Au surplus, ce qui démontre bien, selon Buckle, que telle était la méthode de Smith, c’est que, dans son premier travail, en étudiant la sympathie, il a passé sous silence l’égoïsme comme si cet instinct n’existait pas en nous, il l’a omis volontairement et de parti pris ; de même, dans sa Richesse des Nations, il s’est gardé de faire aucune allusion à la sympathie à laquelle il avait attribué précédemment un pouvoir si absolu et si exclusif, et il a posé en fait que le grand pouvoir moteur de tous les hommes, de toutes les classes, en tous siècles et en tous pays, c’est l’intérêt. « Il est donc évident, dit Buckle, qu’en étudiant d’abord une passion, puis la passion contraire, il n’y eut là aucun arrangement capricieux ou accidentel, mais la conséquence de la vaste idée qui présida à tous les travaux d’Adam Smith et qui, aux yeux de ceux qui les comprennent bien, leur donne une admirable unité.

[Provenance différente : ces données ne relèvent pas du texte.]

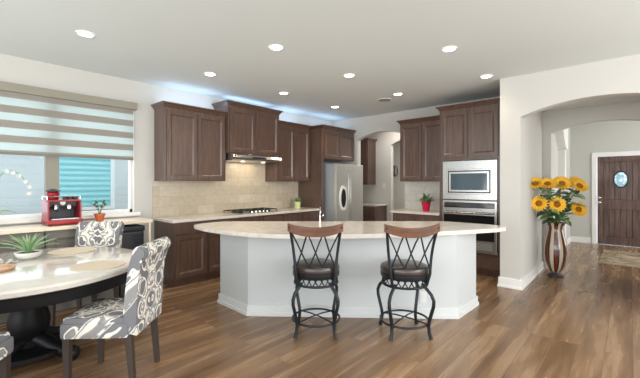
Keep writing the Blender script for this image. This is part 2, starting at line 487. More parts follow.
# baseboards
def base_x(name, x0, x1, y, side):     # along x, sticking out toward side (-1: -y)
    mb = MB(); a, b_ = sorted((y, y + side * 0.018)); c, d = sorted((y, y + side * 0.028))
    mb.box(x0, x1, a, b_, 0, 0.125, 0.004); mb.box(x0, x1, c, d, 0, 0.03, 0.003)
    return struct(name, mb, 'trim')
mb = MB()
def lshape(o, h, bv):
    mb.prism([(3.86 - o, 5.6), (3.86 - o, 5.25 - o), (4.11 + o, 5.25 - o), (4.11 + o, 6.8), (4.11 - .02, 6.8), (4.11 - .02, 5.27), (3.88, 5.27), (3.88, 5.6)], 0, h, bv)
lshape(0.028, 0.03, .003); lshape(0.018, 0.13, .004)
struct('baseboard_divider', mb, 'trim')
mb = MB(); mb.box(4.11, 4.128, 6.95, 10.4, 0, 0.13); mb.box(4.11, 4.51, 10.38, 10.4, 0, 0.13); mb.box(5.67, 8, 10.38, 10.4, 0, 0.13)
struct('baseboard_foyer', mb, 'trim')
mb = MB(); mb.box(0, 0.018, -3, 2.2, 0, 0.13)
struct('baseboard_left', mb, 'trim')
mb = MB(); mb.box(5.72, 8.9, 5.23, 5.25, 0, 0.13); struct('baseboard_front', mb, 'trim')
mb = MB(); mb.box(0.02, 3.85, 8.88, 8.9, 0, 0.13); struct('baseboard_hall', mb, 'trim')

# front door
dr = MB()
dx0, dx1 = 4.63, 5.55
dr.box(dx0, dx1, 10.42, 10.46, 0.01, 2.03)
for k in range(7):
    a = dx0 + 0.115 + k * 0.0993
    dr.box(a, a + 0.094, 10.405, 10.425, 0.20, 0.82, 0.006)
    if True: dr.box(a, a + 0.094, 10.408, 10.425, 1.04, 1.90, 0.006)
dr.box(dx0, dx0 + 0.11, 10.395, 10.43, 0.01, 2.03, 0.006); dr.box(dx1 - 0.11, dx1, 10.395, 10.43, 0.01, 2.03, 0.006)
dr.box(dx0 + .11, dx1 - .11, 10.397, 10.43, 0.01, 0.20, 0.006); dr.box(dx0 + .11, dx1 - .11, 10.397, 10.43, 0.82, 1.04, 0.006)
dr.box(dx0 + .11, dx1 - .11, 10.397, 10.43, 1.91, 2.03, 0.006)
door = struct('door_1', dr, 'doorwood')
mb = MB()
for xa, xb, za, zb in ((4.53, 4.62, 0, 2.036), (5.56, 5.65, 0, 2.036), (4.53, 5.65, 2.036, 2.13)):
    mb.box(xa, xb, 10.375, 10.42, za, zb, 0.006)
struct('trim_2', mb, 'trim')
oc = [(cos(a) * 0.115, sin(a) * 0.17) for a in [pi / 8 + k * pi / 4 for k in range(8)]]
dwx, dwz = 5.045, 1.50
MB().extr([(dwx + p[0] * 1.2, dwz + p[1] * 1.2) for p in oc], 'y', 10.385, 10.41).build('window_surround', 'iron', door)
MB().extr([(dwx + p[0], dwz + p[1]) for p in oc], 'y', 10.378, 10.40).build('window_pane', 'door_glass', door)
MB().ball((4.675, 10.36, 1.08), 0.032).lathe([(0.03, 0), (0.03, 0.01)], 4.675, 10.39, 1.07).build('deadbolt', 'chrome', door, True)
MB().ball((4.675, 10.345, 0.97), 0.036).tube([(4.675, 10.345, .97), (4.675, 10.4, .97)], 0.015).build('door_handle', 'chrome', door, True)

# window
mb = MB()
fw = 0.045
mb.box(-0.11, -0.05, WY0, WY1, WZ0, WZ0 + fw); mb.box(-0.11, -0.05, WY0, WY1, WZ1 - fw, WZ1)
mb.box(-0.11, -0.05, WY0, WY0 + fw, WZ0, WZ1); mb.box(-0.11, -0.05, WY1 - fw, WY1, WZ0, WZ1)
win = struct('window_1', mb, 'trim')
mb = MB(); mb.box(-0.12, -0.03, 0.96, 1.09, WZ0, WZ1); mb.box(-0.12, -0.03, -0.02, 0.10, WZ0, WZ1)
mb.build('window_mullion', M['valance'], win)
MB().box(-0.085, -0.079, WY0 + fw, WY1 - fw, WZ0 + fw, WZ1 - fw).build('window_pane', 'glass', win)
MB().box(-0.05, 0.055, WY0 - 0.04, WY1 + 0.06, WZ0 - 0.045, WZ0 + 0.003, 0.006).build('window_sill', 'trim', win)
mb = MB()
mb.box(-0.03, -0.006, WY1 - 0.02, WY1 - 0.001, WZ0 + 0.01, WZ1)
mb.build('window_jamb', 'trim', win)

# ================================================================ OUTSIDE
nh = thing('neighbour_house', 'pale sided neighbouring house seen through the kitchen window', 'house', (-3.0, 0, 0))
MB().box(-0.2, 0, -6, 7, 0.0, 4.5).build('wall', 'siding', nh)
wf = MB().box(0.0, 0.05, 1.56, 2.66, 0.88, 2.4).build('window_frame', 'trim', nh)
MB().box(0.05, 0.06, 1.63, 2.58, 0.96, 2.32).build('aqua_blind', 'aqua', wf)
struct('ground', MB().box(-9, -0.15, -8, 10, -0.12, -0.02), 'soil')

# ================================================================ CABINETRY
def shaker(x0, x1, z0, z1, yf=0.0, t=0.02, rail=0.055):
    """door front in local frame: faces -y, front face at yf-t"""
    mb = MB(); y0, y1 = yf - t, yf
    mb.box(x0, x0 + rail, y0, y1, z0, z1, 0.002); mb.box(x1 - rail, x1, y0, y1, z0, z1, 0.002)
    mb.box(x0 + rail, x1 - rail, y0, y1, z1 - rail, z1, 0.002); mb.box(x0 + rail, x1 - rail, y0, y1, z0, z0 + rail, 0.002)
    # sloped inner bead
    s = 0.022
    a, b_, c, d = x0 + rail, x1 - rail, z0 + rail, z1 - rail
    o = [(a, c), (b_, c), (b_, d), (a, d)]; i = [(a + s, c + s), (b_ - s, c + s), (b_ - s, d - s), (a + s, d - s)]
    O = [mb.b.verts.new((p[0], y0 + 0.003, p[1])) for p in o]; I = [mb.b.verts.new((p[0], y1 - 0.006, p[1])) for p in i]
    for k in range(4): mb.b.faces.new((O[k], O[(k + 1) % 4], I[(k + 1) % 4], I[k]))
    mb.box(a, b_, y1 - 0.006, y1, c, d)
    return mb
def crown(w, d, z, ends=(1, 1), out=0.05, h=0.075):
    """moulding around front and ends, local frame front at y=0"""
    prof = [(0, 0), (0.006, 0.012), (0.014, 0.02), (0.03, 0.045), (out - 0.004, 0.055), (out, 0.06), (out, h), (0, h)]
    mb = MB(); b = mb.b
    def path(o): # offset outward
        l = -o if ends[0] else 0; r = w + o if ends[1] else w
        return [(l, d), (l, -o), (r, -o), (r, d)]
    rows = [[b.verts.new((p[0], p[1], z + hh)) for p in path(o)] for o, hh in prof]
    for A, B in zip(rows, rows[1:]):
        for k in range(3): b.faces.new((A[k], A[k + 1], B[k + 1], B[k]))
    # flat dust cover on top and underside
    T = rows[-2]; b.faces.new((T[0], T[1], T[2], T[3]))
    Bt = rows[0]; b.faces.new((Bt[3], Bt[2], Bt[1], Bt[0]))
    return mb
def upper(label, loc, rz, w_, d, z0, z1, nd=2, cr=0.075, ends=(1, 1), group='wall cabinets', side_gap=0.025):
    t = thing('wall_cabinet', label, 'cabinet', (loc[0], loc[1], z0), rz, group)
    hgt = z1 - z0
    MB().box(0, w_, 0, d, 0, hgt, 0.002).build('cabinet_body', 'cabinet', t)
    dw = (w_ - 2 * side_gap - 0.012 * (nd - 1)) / nd
    for k in range(nd):
        a = side_gap + k * (dw + 0.012)
        shaker(a, a + dw, 0.02, hgt - 0.03).build('cabinet_door', 'cabinet', t)
    if cr: crown(w_, d, hgt - 0.001, ends, h=cr).build('crown_moulding', 'cabinet', t)
    return t
def base(label, loc, rz, w_, d, units, group='base cabinets', mname='cabinet', ztop=0.88, drawer=True):
    """units: list of widths, one drawer above one door each"""
    t = thing('base_cabinet', label, 'cabinet', (loc[0], loc[1], 0), rz, group)
    mb = MB(); mb.box(0, w_, 0, d, 0.1, ztop); mb.box(0.0, w_, 0.06, d, 0, 0.1)
    mb.build('cabinet_body', mname, t)
    a = 0.0
    for u in units:
        g = 0.018
        if drawer: MB().box(a + g, a + u - g, -0.02, 0, 0.72, ztop - 0.025, 0.004).build('drawer_front', mname, t)
        shaker(a + g, a + u - g, 0.125, 0.70 if drawer else ztop - .03).build('cabinet_door', mname, t)
        a += u
    return t
R90 = pi / 2
UD = 0.34
# left run, facing +x : local x -> world y
upper('two-door dark wall cabinet nearest the striped window blind', (UD, 2.22, 0), R90, 0.98, UD - 0.002, 1.45, 2.48)
upper('short dark wall cabinet raised above the range hood', (UD + 0.06, 3.205, 0), R90, 1.09, UD + 0.058, 1.90, 2.66)
upper('tall two-door dark wall cabinet between hood and refrigerator', (UD, 4.30, 0), R90, 0.87, UD - 0.002, 1.45, 2.50, ends=(0, 0))
pn = tag(MB().box(0.002, 0.66, 5.175, 5.23, 0, 2.50).build('end_panel', 'cabinet'), 'tall dark wood panel closing the near side of the refrigerator', 'cabinet panel')
upper('two-door dark cabinet directly above the stainless refrigerator', (0.64, 5.235, 0), R90, 1.04, 0.638, 1.90, 2.50, ends=(1, 1))

base('dark base cabinet at the near end of the long counter', (0.60, 2.22, 0), R90, 0.50, 0.598, [0.5])
base('dark base cabinet second along the long counter', (0.60, 2.722, 0), R90, 0.56, 0.598, [0.56])
base('dark double base cabinet beneath the gas cooktop', (0.60, 3.284, 0), R90, 0.90, 0.598, [0.45, 0.45])
base('dark double base cabinet beside the refrigerator panel', (0.60, 4.186, 0), R90, 0.986, 0.598, [0.493, 0.493])
tag(MB().box(0.002, 0.635, 2.19, 5.172, 0.8805, 0.92, 0.006).build('countertop', 'granite'), 'beige stone countertop running along the left wall under the hood', 'countertop')
struct('trim_backsplash_left', MB().box(0.0005, 0.012, 2.19, 5.17, 0.921, 1.449).box(0.0005, 0.012, 3.21, 4.29, 1.449, 1.899), 'tile')

# oven side, facing -y
upper('two-door dark wall cabinet above the red plant pot', (1.95, 5.95, 0), 0, 0.886, 0.348, 1.45, 2.52, ends=(1, 0))
base('dark base cabinet left of the wall ovens', (1.97, 5.65, 0), 0, 0.868, 0.648, [0.434, 0.434])
tag(MB().box(1.93, 2.837, 5.615, 6.298, 0.8805, 0.92, 0.006).build('countertop', 'granite'), 'short beige countertop left of the wall ovens under the red pot', 'countertop')
struct('trim_backsplash_right', MB().box(1.87, 2.838, 6.288, 6.2995, 0.921, 1.449), 'tile_white')
oc_ = thing('oven_cabinet', 'tall dark cabinet housing microwave and wall oven', 'cabinet', (2.84, 5.65, 0))
mb = MB(); OW = 1.015
mb.box(0, 0.06, 0, 0.648, 0.1, 2.60); mb.box(OW - 0.125, OW, 0, 0.648, 0.1, 2.60); mb.box(0, OW, 0.06, 0.648, 0, 0.1)
mb.box(0.06, OW - 0.125, 0.0, 0.648, 1.78, 2.60); mb.box(0.06, OW - .125, 0, .648, 0.1, 0.345); mb.box(0.06, OW - .125, 0.62, 0.648, 0.345, 1.78)
mb.box(0.06, OW - .125, 0, .648, 1.148, 1.158)
mb.build('cabinet_body', 'cabinet', oc_)
shaker(0.03, 0.455, 1.83, 2.56).build('cabinet_door', 'cabinet', oc_)
shaker(0.467, 0.895, 1.83, 2.56).build('cabinet_door', 'cabinet', oc_)
MB().box(0.04, 0.92, -0.02, 0, 0.125, 0.31, 0.004).build('drawer_front', 'cabinet', oc_)
crown(OW - 0.002, 0.29, 2.60, (1, 0)).build('crown_moulding', 'cabinet', oc_)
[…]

Ce vaste génie, embrassant à la fois d’un coup d’œil et l’horizon éloigné et l’espace intermédiaire, chercha à traverser le champ tout entier dans deux directions distinctes et indépendantes ; il espéra par là qu’en complétant dans une série d’arguments les prémisses qui manquaient dans l’autre, leurs conclusions opposées seraient plutôt compensatoires qu’hostiles et établiraient une base large et durable sur laquelle on pourrait élever en sécurité une grande science de la nature humaine. »

Cette manière de comprendre l’œuvre de Smith est très curieuse : la méthode employée par le philosophe écossais y est admirablement décrite, et, plus on y réfléchit, plus on reconnaît la vraisemblance de cette hypothèse. Comme M. Lowe le signalait au Political Economy Club de Londres, lors du centenaire de la Richesse des Nations[1], les ouvrages du célèbre philosophe se font remarquer par leur caractère déductif et démonstratif, et la

  1. Ce centenaire fut célébré, le 2 juin 1876, dans un banquet organisé par le Political Economy Club de Londres et présidé par M. Gladstone. Des discours intéressants y furent prononcés par MM. Gladstone, Léon Say, Lowe, de Laveleye, Thorold Rogers, etc.